The Chicago Bulls have finally found their guy. After weeks of speculation and a coaching search that felt like it stretched into eternity, the franchise has inked Tiago Splitter to a three-year deal. The move signals a new direction for a team that’s been wandering in the NBA wilderness for years.

Splitter isn’t a household name to casual fans. But to anyone who watched the Portland Trail Blazers last season, his résumé speaks for itself. Thrust into the head coaching role just one game into the season after Chauncey Billups was suspended by the league for involvement in a gambling scandal, Splitter had zero prior NBA head-coaching experience. Yet he didn’t just survive — he thrived, steering Portland to a seventh seed in the Western Conference and a playoff berth.

Still, the Trail Blazers hesitated to offer him a long-term deal. That hesitation became Chicago’s gain.

A Spurs Education

Splitter is the latest branch on the sprawling Gregg Popovich coaching tree.
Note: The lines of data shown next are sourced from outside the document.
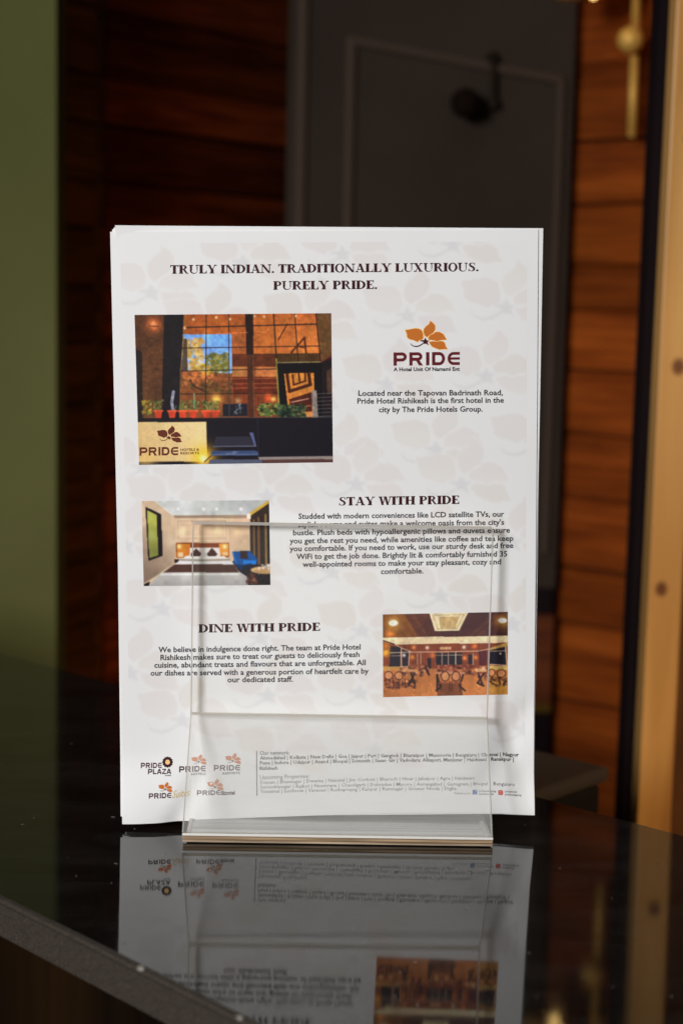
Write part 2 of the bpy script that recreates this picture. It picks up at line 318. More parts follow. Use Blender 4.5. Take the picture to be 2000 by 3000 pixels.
# lower desk behind the ledge, with a black device on it
ds = empty('lower_desk', (.2, .45, -1.10), 'dark lower desk hidden behind the raised granite ledge', 'desk')
def rot_poly(cx, cy, hw, hd, a): return [(cx + x * math.cos(a) - y * math.sin(a), cy + x * math.sin(a) + y * math.cos(a)) for x, y in ((-hw, -hd), (hw, -hd), (hw, hd), (-hw, hd))]
A45 = math.radians(-43.3)
bm = bmesh.new(); add_prism(bm, [(x - .2, y - .45) for x, y in rot_poly(.13, .42, .42, .14, A45)], .78, .81, .002); bm_obj('desk_top', bm, M['desk'], ds)
for sx, sy in ((-.4, -.12), (.4, -.12), (.4, .12), (-.4, .12)):
    X = .13 + sx * math.cos(A45) - sy * math.sin(A45) - .2; Y = .42 + sx * math.sin(A45) + sy * math.cos(A45) - .45
    bm = bmesh.new(); add_prism(bm, [(X - .02, Y - .02), (X + .02, Y - .02), (X + .02, Y + .02), (X - .02, Y + .02)], 0, .7795, .002); bm_obj('leg', bm, M['desk'], ds)
pr = empty('office_printer', (.10, .36, -.29), 'black box-shaped office printer with dark grey lid below the ledge', 'printer')
cx, cy = .1926 - .0, .3148
e1 = Vector((-.063, -.0715)).normalized(); e2 = Vector((-.0635, .056)).normalized()
c0 = Vector((.1920, .3150)); P4 = [c0, c0 + e2 * .20, c0 + e2 * .20 + e1 * .26, c0 + e1 * .26]
def pofs(P): return [(p[0] - .10, p[1] - .36) for p in P]
bm = bmesh.new(); add_prism(bm, pofs(P4), .2275, .2385, .004); bm_obj('lid', bm, M['grey_plastic'], pr)
ins = [c0 + e1 * .004 + e2 * .004, c0 + e2 * .196 + e1 * .004, c0 + e2 * .196 + e1 * .256, c0 + e1 * .256 + e2 * .004]
bm = bmesh.new(); add_prism(bm, pofs(ins), .004, .2265, .005); bm_obj('body', bm, M['black_plastic'], pr)
fn = -e2
tp = [c0 + e1 * .02 + fn * .002, c0 + e1 * .02 - fn * .004, c0 + e1 * .20 - fn * .004, c0 + e1 * .20 + fn * .002]
bm = bmesh.new(); add_prism(bm, pofs(tp), .175, .188, .001); bm_obj('tray_slot', bm, M['grey_plastic'], pr)
for q in ((.02, .02), (.24, .02), (.24, .18), (.02, .18)):
    p = c0 + e1 * q[0] + e2 * q[1]; bm = bmesh.new(); add_tube(bm, (p.x - .10, p.y - .36, .0), (p.x - .10, p.y - .36, .006), .008); bm_obj('foot', bm, M['black_plastic'], pr)

# raised granite ledge of the reception counter
rc = empty('reception_counter', (0, .1, -1.10), 'raised black polished granite reception counter carrying the leaflet holder', 'counter')
eb = Vector((.7265, -.6870)); ef = Vector((.684, -.7295)).normalized()
Bp = Vector((-.254, .408)); Fp = Vector((-.1498, -.1109))
L4 = [Bp - eb * .75, Fp - ef * 1.02, Fp + ef * .80, Bp + eb * 1.30]   # outline, anticlockwise from the far left
def ro(P): return [(p[0], p[1] - .1) for p in P]
bm = bmesh.new(); add_prism(bm, ro(L4), 1.082, 1.10)
o = bm_obj('worktop', bm, M['granite'], rc); me = o.data; me.materials.append(M['stone_edge'])
for p in me.polygons:
    if abs(p.normal.z) < .5: p.material_index = 1
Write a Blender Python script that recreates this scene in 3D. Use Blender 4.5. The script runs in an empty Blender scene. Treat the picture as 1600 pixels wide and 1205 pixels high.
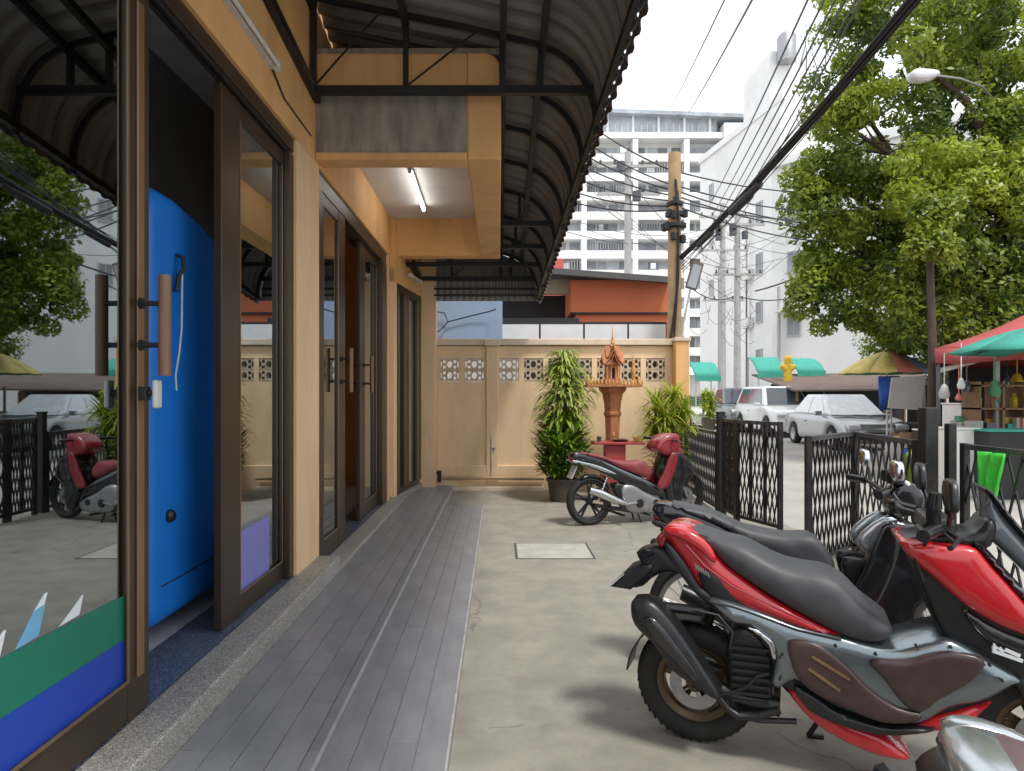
import bpy, bmesh, math, random
import numpy as np
from mathutils import Vector, Matrix
from mathutils.geometry import delaunay_2d_cdt
random.seed(7); np.random.seed(7)
R = math.radians
SC = bpy.context.scene
COL = SC.collection

# ------------------------------------------------------------------ camera, sky, sun, exposure
F, U0, V0, HC = 1050.0, 780.0, 616.0, 1.5        # focal length and vanishing point in photo pixels, eye height
cam_d = bpy.data.cameras.new('camera'); cam = bpy.data.objects.new('camera', cam_d); COL.objects.link(cam)
cam.location = (0, 0, HC); cam.rotation_euler = (R(90), 0, 0)
cam_d.sensor_width = 36; cam_d.lens = F / 1600 * 36
cam_d.shift_x = (800 - U0) / 1600; cam_d.shift_y = (V0 - 602.5) / 1600
cam_d.clip_start = 0.05; cam_d.clip_end = 2000
SC.camera = cam
SUN_EL, SUN_AZ = 61, 145                          # compass-like: azimuth from +Y clockwise
wd = bpy.data.worlds.new('World'); SC.world = wd; wd.use_nodes = True
nt = wd.node_tree; nt.nodes.clear()
sky = nt.nodes.new('ShaderNodeTexSky'); sky.sky_type = 'NISHITA'; sky.sun_disc = False
sky.sun_elevation = R(SUN_EL); sky.sun_rotation = R(SUN_AZ); sky.dust_density = 4; sky.air_density = 1.0
tc = nt.nodes.new('ShaderNodeTexCoord')
nz = nt.nodes.new('ShaderNodeTexNoise'); nz.inputs['Scale'].default_value = 2.2; nz.inputs['Detail'].default_value = 6
rmp = nt.nodes.new('ShaderNodeValToRGB'); rmp.color_ramp.elements[0].position = .3; rmp.color_ramp.elements[0].color = (.80,.80,.80,1)
rmp.color_ramp.elements[1].position = .7; rmp.color_ramp.elements[1].color = (1,1,1,1)
mixc = nt.nodes.new('ShaderNodeMixRGB'); mixc.inputs[2].default_value = (10.6, 11.0, 11.5, 1)   # thin white cloud sheet
bg = nt.nodes.new('ShaderNodeBackground'); bg.inputs['Strength'].default_value = 0.10
ow = nt.nodes.new('ShaderNodeOutputWorld')
L = nt.links.new
L(tc.outputs['Generated'], nz.inputs['Vector']); L(nz.outputs['Fac'], rmp.inputs['Fac']); L(rmp.outputs['Color'], mixc.inputs[0])
L(sky.outputs[0], mixc.inputs[1]); L(mixc.outputs[0], bg.inputs['Color']); L(bg.outputs[0], ow.inputs['Surface'])
sd = bpy.data.lights.new('sun', 'SUN'); sd.energy = 2.1; sd.angle = R(10); sd.color = (1, .96, .9)
sun = bpy.data.objects.new('sun', sd); COL.objects.link(sun)
_d = Vector((math.sin(R(SUN_AZ)) * math.cos(R(SUN_EL)), math.cos(R(SUN_AZ)) * math.cos(R(SUN_EL)), math.sin(R(SUN_EL))))
sun.rotation_euler = _d.to_track_quat('Z', 'Y').to_euler(); sun.location = (4, -4, 30)
vs = SC.view_settings
SC.display_settings.display_device = 'sRGB'
vs.view_transform = 'Standard'; vs.look = 'None'; vs.exposure = 0.55; vs.gamma = 1; vs.use_curve_mapping = False
SC.render.engine = 'CYCLES'
SC.cycles.max_bounces = 8; SC.cycles.transparent_max_bounces = 16; SC.cycles.use_denoising = True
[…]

He played for Popovich in San Antonio from 2010 to 2015, winning an NBA championship in 2014. And like nearly every player who spent time under Pop, Splitter absorbed lessons that go far beyond X’s and O’s.

“He was, of course, a great coach, mentor, and still is. A guy who calls me, texts me, and helps me,” Splitter said. “I saw how he did when certain things happened and how he would deal with situations, so I learned from it. The day-to-day things, how he treats players. He’s one of the best, if not the best, at how he makes everybody feel involved.”

The Long Road Back

Splitter is walking into a pressure cooker. The Bulls haven’t sniffed real contention since the Michael Jordan era. They’ve made the playoffs just twice in the last 10 seasons, and their title drought has become one of the league’s longest-running jokes. The roster has talent — DeMar DeRozan, Zach LaVine, Nikola Vučević — but it’s been a puzzle no one has solved.

Now at 41, Splitter brings a calm, player-first approach molded by Popovich. He knows the Chicago rebuild won’t happen overnight. But if his time in Portland proved anything, it’s that he can handle chaos, adapt quickly, and get a group to buy in.

The Bulls are betting that Popovich’s wisdom, passed through Splitter, can finally turn the page on a long and painful chapter.